SBJ: The industry has struggled with tariffs all year, especially on resources such as steel, leading to massive layoffs. With import taxes on another $160 billion in Chinese goods coming recently, what is the current manufacturing climate?
Gentry: In general, it’s healthy. We all go through cycles that may last for months or years, just like everybody else. Since our company is international, a lot of companies like us might be affected by the tariffs the current administration has. A lot of products that serve the high-end electronics industry are manufactured in China. I’m sure the final product will be affected by the tariffs, and that will affect the ultimate consumer. We are seeing manufacturers in China moving out of China, to other countries in southeast Asia, as quickly as they can.

SBJ: The Institute for Supply Management’s manufacturing index shows the industry shrinking for the past few months. That, combined with Federal Reserve data with similar findings from earlier in the year, has led to some reports that the manufacturing sector is in a recession. Do you agree?
Gentry: I can only speak for us, but, yes, we did see a three- or four-month period we were able to predict by working closely with our customers. Some of them delayed their production, which delayed a need for us. Some of that was political, with many of our customers exporting parts to other parts of the world. The U.S. Congress, the State Department and Commerce Department decide if these products can be exported to these countries. So, that portion of our business can fluctuate because of political unrest. The slowdown we experienced, for the most part, was because of political uncertainty not demand.

SBJ: The United States-Mexico-Canada Agreement was secured recently. How did the U.S. fair?
Gentry: I think it’s going to be good for electronics. There are a lot of people in our industry that operate in Mexico. That’s primarily U.S. companies with operations in Mexico, with primary U.S. consumption. As long as we are on good terms and trade can freely flow between the U.S. and Mexico, that’s a good thing. Canada, to a lesser extent, does subcontracting for U.S. companies. Canada is basically a smaller version of the United States. People don’t go to Canada for cheaper electronics.

Editor’s note: Gentry currently serves on the Ozarks Technical Community College Board of Trustees.

SBJ: When it comes to workforce development, it’s been said Springfield has a people problem, not a skills problem. Are you having a hard time finding people?
Gentry: We all know unemployment is low, and depending on the skills, there is a great need. We work very closely with OTC to try to fill those skills gaps. The curriculum OTC has – whether it be some of its certificate programs or associate degrees – is specific for companies, which they have been doing for us since the first days OTC opened.

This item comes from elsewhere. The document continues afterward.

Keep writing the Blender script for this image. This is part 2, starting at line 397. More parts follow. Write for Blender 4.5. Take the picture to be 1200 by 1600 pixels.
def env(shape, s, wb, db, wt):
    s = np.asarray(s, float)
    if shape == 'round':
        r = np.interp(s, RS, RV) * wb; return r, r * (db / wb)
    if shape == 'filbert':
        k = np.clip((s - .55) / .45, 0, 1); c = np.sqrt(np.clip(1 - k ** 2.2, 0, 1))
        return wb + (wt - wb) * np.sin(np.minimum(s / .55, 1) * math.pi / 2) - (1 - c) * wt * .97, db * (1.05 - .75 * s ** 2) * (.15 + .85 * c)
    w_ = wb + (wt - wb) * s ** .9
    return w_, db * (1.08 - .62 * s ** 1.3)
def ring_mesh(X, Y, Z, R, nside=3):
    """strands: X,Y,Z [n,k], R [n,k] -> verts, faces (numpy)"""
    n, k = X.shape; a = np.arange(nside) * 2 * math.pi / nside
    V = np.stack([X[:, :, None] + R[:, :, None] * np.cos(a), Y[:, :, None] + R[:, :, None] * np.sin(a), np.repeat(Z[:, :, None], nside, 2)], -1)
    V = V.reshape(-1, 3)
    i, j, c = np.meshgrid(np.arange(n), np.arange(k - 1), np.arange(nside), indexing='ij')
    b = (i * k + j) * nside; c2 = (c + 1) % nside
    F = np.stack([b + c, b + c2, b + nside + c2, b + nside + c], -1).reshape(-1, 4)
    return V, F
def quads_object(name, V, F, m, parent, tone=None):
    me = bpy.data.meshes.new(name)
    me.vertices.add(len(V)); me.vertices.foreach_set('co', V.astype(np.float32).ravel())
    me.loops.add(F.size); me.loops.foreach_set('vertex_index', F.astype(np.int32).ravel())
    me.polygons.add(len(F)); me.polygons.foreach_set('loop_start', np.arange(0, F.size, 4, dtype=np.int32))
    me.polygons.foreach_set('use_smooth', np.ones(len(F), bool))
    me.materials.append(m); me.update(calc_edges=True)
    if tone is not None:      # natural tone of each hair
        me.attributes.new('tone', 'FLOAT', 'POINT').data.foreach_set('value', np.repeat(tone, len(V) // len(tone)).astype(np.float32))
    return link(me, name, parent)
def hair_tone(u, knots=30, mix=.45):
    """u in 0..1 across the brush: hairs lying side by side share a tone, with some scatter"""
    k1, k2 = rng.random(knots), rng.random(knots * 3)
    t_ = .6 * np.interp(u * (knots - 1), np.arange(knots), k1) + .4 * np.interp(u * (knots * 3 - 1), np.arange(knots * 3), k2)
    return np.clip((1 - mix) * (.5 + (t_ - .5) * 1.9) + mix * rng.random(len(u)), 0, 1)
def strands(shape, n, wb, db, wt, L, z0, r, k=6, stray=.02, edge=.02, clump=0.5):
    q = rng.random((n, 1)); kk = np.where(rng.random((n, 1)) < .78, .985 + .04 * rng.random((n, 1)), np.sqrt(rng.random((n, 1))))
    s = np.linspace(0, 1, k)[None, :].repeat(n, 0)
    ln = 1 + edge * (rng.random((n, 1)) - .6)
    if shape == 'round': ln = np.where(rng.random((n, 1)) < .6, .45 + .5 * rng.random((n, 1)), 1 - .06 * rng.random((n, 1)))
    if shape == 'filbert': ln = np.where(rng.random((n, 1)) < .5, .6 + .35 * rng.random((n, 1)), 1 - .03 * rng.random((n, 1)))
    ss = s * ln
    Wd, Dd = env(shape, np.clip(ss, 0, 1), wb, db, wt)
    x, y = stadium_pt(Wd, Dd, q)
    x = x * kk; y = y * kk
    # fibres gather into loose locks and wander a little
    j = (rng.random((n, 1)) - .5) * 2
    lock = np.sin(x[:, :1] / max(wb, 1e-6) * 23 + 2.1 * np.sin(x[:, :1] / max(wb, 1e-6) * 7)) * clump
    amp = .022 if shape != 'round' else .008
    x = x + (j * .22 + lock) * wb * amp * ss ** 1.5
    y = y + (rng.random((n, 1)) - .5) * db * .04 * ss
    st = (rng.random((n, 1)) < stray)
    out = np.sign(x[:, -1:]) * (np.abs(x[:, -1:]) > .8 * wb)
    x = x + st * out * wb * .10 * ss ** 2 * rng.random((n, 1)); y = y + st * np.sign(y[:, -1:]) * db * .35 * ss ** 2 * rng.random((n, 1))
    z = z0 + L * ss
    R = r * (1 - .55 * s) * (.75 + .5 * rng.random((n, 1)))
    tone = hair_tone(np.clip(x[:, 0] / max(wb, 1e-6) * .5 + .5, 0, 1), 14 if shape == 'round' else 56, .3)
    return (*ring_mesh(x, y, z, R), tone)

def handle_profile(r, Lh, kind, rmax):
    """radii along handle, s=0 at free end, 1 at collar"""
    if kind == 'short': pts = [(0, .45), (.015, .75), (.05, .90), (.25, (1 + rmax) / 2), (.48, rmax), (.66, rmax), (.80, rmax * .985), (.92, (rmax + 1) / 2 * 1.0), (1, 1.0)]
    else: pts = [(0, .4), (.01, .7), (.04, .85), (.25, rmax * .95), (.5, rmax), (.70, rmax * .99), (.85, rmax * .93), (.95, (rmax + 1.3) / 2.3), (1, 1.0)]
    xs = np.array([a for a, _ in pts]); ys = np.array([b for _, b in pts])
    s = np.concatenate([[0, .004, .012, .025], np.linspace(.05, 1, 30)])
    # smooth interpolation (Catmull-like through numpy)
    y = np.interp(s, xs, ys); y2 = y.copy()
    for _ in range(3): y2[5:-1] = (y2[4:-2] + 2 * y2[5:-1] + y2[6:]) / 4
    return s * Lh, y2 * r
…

That helps to fill that skills gap.

SBJ: What does Springfield need in order to attract more manufacturing?
Gentry: It’s well known, with unemployment very low, there are organizations – the (Springfield Area Chamber of Commerce) is one of them – trying to figure out how to get workers to move to Springfield. It’s that chicken and the egg: Do you attract more industry and the workers come? Or do you bring workers and industry follows? It goes back to having a prepared workforce. The best way to attract industry is to sell them on the fact that your community can support them.